South Dakota is a fairly large state with few relatively few people in it. It ranks fifth from the bottom in population, with the 2010 census pegging the breathing at 819,761. It only contributes the minimum of three electoral votes, so it's surely not a 'swing state.' So, when two people of some notoriety pass away, it's worth noting. A third would mean someone on Mount Rushmore developed serious fissures and crumbled to the bottom.
The first person to warrant attention on their demise was of course George McGovern, the 1972 presidential candidate who will forever be remembered for losing the election by a true landslide. He didn't even carry his own state, and was only on the plus side in Massachusetts and the District of Columbia. It was bad.
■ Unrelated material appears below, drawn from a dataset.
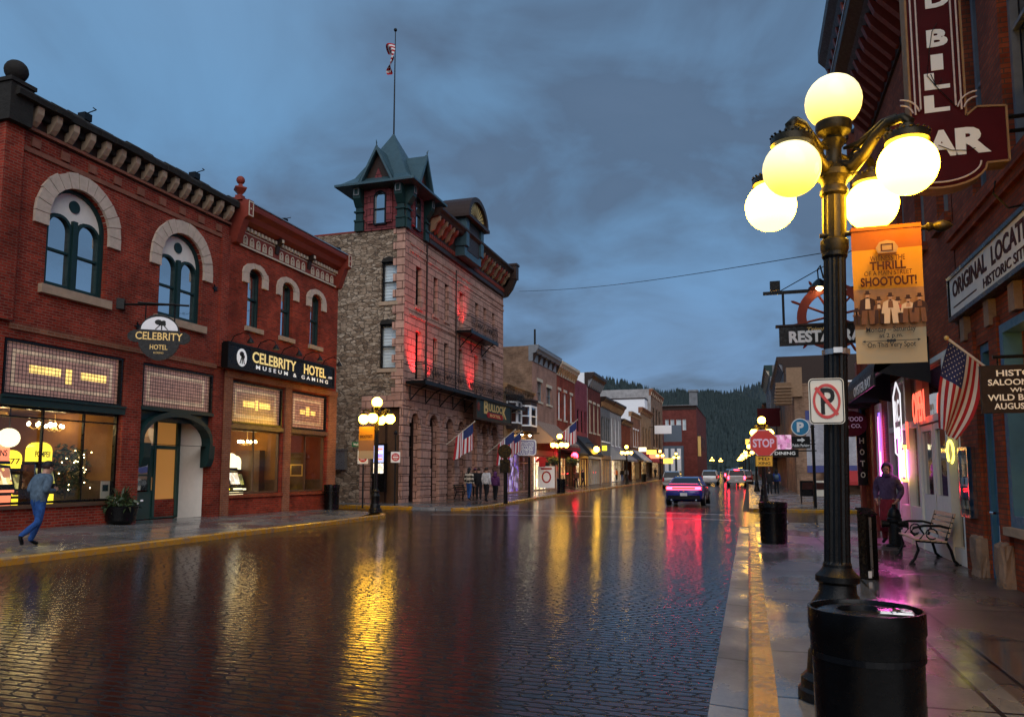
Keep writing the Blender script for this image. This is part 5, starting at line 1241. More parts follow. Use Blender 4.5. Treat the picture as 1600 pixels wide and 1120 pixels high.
m = MB(); m.ring(rect(DB[0], DB[1], .02, 3.5), rect(DB[0] + .1, DB[1] - .1, .02, 3.38), .04, .2); m.box(DB[0] + .1, DB[1] - .1, .1, .2, 2.5, 2.62); m.build('door_frame', 'bluep', rs)
d = MB(); d.ring(rect(DB[0] + .1, DB[1] - .1, .04, 2.5), rect(DB[0] + .22, DB[1] - .22, .95, 2.38), .1, .16); d.box(DB[0] + .22, DB[1] - .22, .11, .15, .1, .95); d = d.build('door', 'bluep', rs)
MB().box(DB[0] + .2, DB[1] - .2, .13, .14, .95, 2.4).build('pane', 'glass', d); MB().box(DB[0] + .2, DB[1] - .2, .095, .108, .3, .8).build('kick_plate', 'white', d)
MB().tube([(DB[1] - .2, .1, 1.0), (DB[1] - .2, -.05, 1.0), (DB[1] - .34, -.05, 1.0)], .02, 6).build('handle', 'chrome', d)
MB().box(DB[0] + .1, DB[1] - .1, .15, .16, 2.62, 3.38).build('fanlight', 'glass', rs)
w = MB().ring(rect(WB_[0], WB_[1], .85, 3.6), rect(WB_[0] + .14, WB_[1] - .14, 1.0, 3.48), -.03, .2).build('shop_window', 'bluep', rs)
MB().box(WB_[0] + .1, WB_[1] - .1, .18, .19, .95, 3.55).build('pane', 'shopglass', w)
n = NT('amber_drape'); wv = n.nd('ShaderNodeTexWave'); n.L.new(n.obj(), wv.inputs[0]); wv.inputs['Scale'].default_value = 6; wv.inputs['Distortion'].default_value = 1.5
n.L.new(n.mix(wv.outputs[1], (.55, .24, .06), (.28, .10, .02)), n.p.inputs['Emission Color']); n.p.inputs['Emission Strength'].default_value = 1.0  # glow put into the drape itself; no lamp stands behind this window
M['drape'] = n.out(n.mix(wv.outputs[1], (.55, .28, .08), (.3, .12, .03)), .9, n.bump(wv.outputs[1], .6, .05))
MB().box(WB_[0], WB_[1], .3, .34, .85, 3.6).build('curtain', 'drape', w); MB().box(WB_[0] - .05, WB_[1] + .05, -.12, .2, .74, .848).build('window_ledge', 'buff', rs)
def boulder(name, a, b, y0, y1, z0, z1, par, mat, seed):
    m = MB(); m.box(a, b, y0, y1, z0, z1); rn = random.Random(seed)
    bmesh.ops.bevel(m.b, geom=list(m.b.edges), offset=.05, segments=1, affect='EDGES'); bmesh.ops.subdivide_edges(m.b, edges=list(m.b.edges), cuts=2, use_grid_fill=True)
    for v in m.b.verts: v.co += Vector((rn.uniform(-.022, .022), rn.uniform(-.03, .02), rn.uniform(-.02, .02)))
    return m.build(name, mat, par)
for k, (a, b) in enumerate(((x(13.75), x(13.26)), (x(12.46), x(12.06)))): boulder('stone_base', a, b, -.14, .1, -.15, .62, rs, 'brownstone', k)
for a, b in ((x(14.1), x(13.26)), (x(12.46), x(12.06))): MB().box(a, b, -.05, -.002, .6, 3.75).build('pier', 'rbrick', rs)
for Yp in (13.6, 12.3, 11.2): MB().box(x(Yp) - .12, x(Yp) + .12, -.1, -.002, 3.65, 4.02).build('pier_cap', 'brownstone', rs)
MB().box(0, WR, -.06, -.002, 4.02, 4.2).build('shopfront_beam', 'darkw', rs)
# sign on the wall
t = right('sign_board', 'long white slanting-lettered sign fixed high on the saloon wall', 13.98, 'sign', 0, None, 3.28)
L = 5.1; MB().box(0, L, -.03, .08, 4.27, 4.88).build('board', 'offw', t); MB().ring(rect(-.06, L + .06, 4.2, 4.94), rect(.0, L, 4.27, 4.88), -.06, .09).build('frame', 'black', t)
text(t, 'ORIGINAL', 1.12, -.032, 4.68, 1.85, .27, 'brownl', .03); text(t, 'LOCATION', 3.25, -.032, 4.68, 1.95, .27, 'brownl', .03); text(t, 'HISTORIC SITE', 2.75, -.032, 4.40, 1.8, .14, 'brownl', .015)
m = MB(); m.box(.2, 1.5, -.036, -.03, 4.39, 4.41); m.box(3.9, 4.9, -.036, -.03, 4.39, 4.41); m.build('rule', 'brownl', t)

# oyster bar: white framed front under a curved black awning
YO = 22.0; x = lambda Y: YO - Y
ro = right('restaurant_building', 'narrow restaurant front with white framed glass doors and curved black awning', YO)
WO = YO - 14.2
m = MB(); oh = [rect(x(21.3), x(14.5), .02, 3.75)] + [rect(x(a), x(a - .8), 6, 9) for a in (20.8, 18.9, 17.0, 15.2)]
m.wall(rect(0, WO, -.4, 11.2), oh, .3); m.f([(0, 14, -.4), (0, 0, -.4), (0, 0, 11.2), (0, 14, 11.2)]); m.build('wall', 'rbrick', ro); MB().box(0, WO, .3, 14, 11, 11.1).build('roof', 'roof', ro)
for a in (20.8, 18.9, 17.0, 15.2): window(ro, x(a), x(a - .8), 6, 9, frame='grey', sill='rbrick')
cornice(ro, WO, 10.6, 12.1, 1.0, 'darkw', 'steel', 16, 'redw')
room(ro, x(21.3), x(14.5), .75, 5, .02, 3.7, 'dwood', 'dwood', 'darkw', 'bar_room')
m = MB(); m.ring(rect(x(21.3), x(14.5), .02, 3.75), rect(x(21.2), x(14.6), .3, 3.65), .0, .14)
for Yp in (20.1, 18.95, 17.75, 15.35): m.box(x(Yp) - .08, x(Yp) + .08, -.02, .14, .02, 3.7)
m.box(x(21.2), x(14.6), -.01, .13, 2.55, 2.68); m.box(x(20), x(17.8), .0, .12, .3, .85); m.build('shopfront_frame', 'offw', ro)
for a, b in ((17.65, 16.6), (16.52, 15.45)):
    d = MB().ring(rect(x(a), x(b), .05, 2.52), rect(x(a) + .13, x(b) - .13, 1.15, 2.4), .02, .1); d.box(x(a), x(b), .03, .09, 1.0, 1.15)
    for k in range(4): d.box(x(a) + .1 + k * .24, x(a) + .2 + k * .24, .03, .085, .1, 1.0)
    d = d.build('glass_door', 'offw', ro); MB().box(x(a) + .1, x(b) - .1, .06, .07, .1, 2.45).build('pane', 'glass', d)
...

Aside from all that, the man had a long life, that he admitted he was happy in 90% of the time. That's not bad at all.
George McGovern is much referred to as the "Prairie Liberal." His mother was 20 years younger than his father, and his father was born in 1868, a full eight years before General Custer lost the last big one at Little Big Horn, fighting the Lakota Sioux Indians, who came from South Dakota. It would be safe to assume that Mr. McGovern's father could remember what he was doing when that news reached home.
The second person with South Dakota in their resume is Russell Means, an American Indian, who was born on the Pine Ridge Reservation in South Dakota, and who passed away there. Mr. Means is most famous for leading an armed protest at Wounded Knee, South Dakota in 1973 in protest of Native American treatment over the years.
The protest however did not give him Gandhi, or Martin Luther King status. We was a rugged guy who apparently was not liked by many, even people you might think were on his side. They thought he was too self-serving. He was shot several times, stabbed, imprisoned, and acquitted from some big league court cases. He had many parts in movies, commercials, recorded CDs and wrote a memoir, all while running for several elected offices, most notably trying to run for U.S. president in 1987.
If there is such a title, he was the "Prairie Curtis Sliwa." South Dakota can't afford to lose any more people.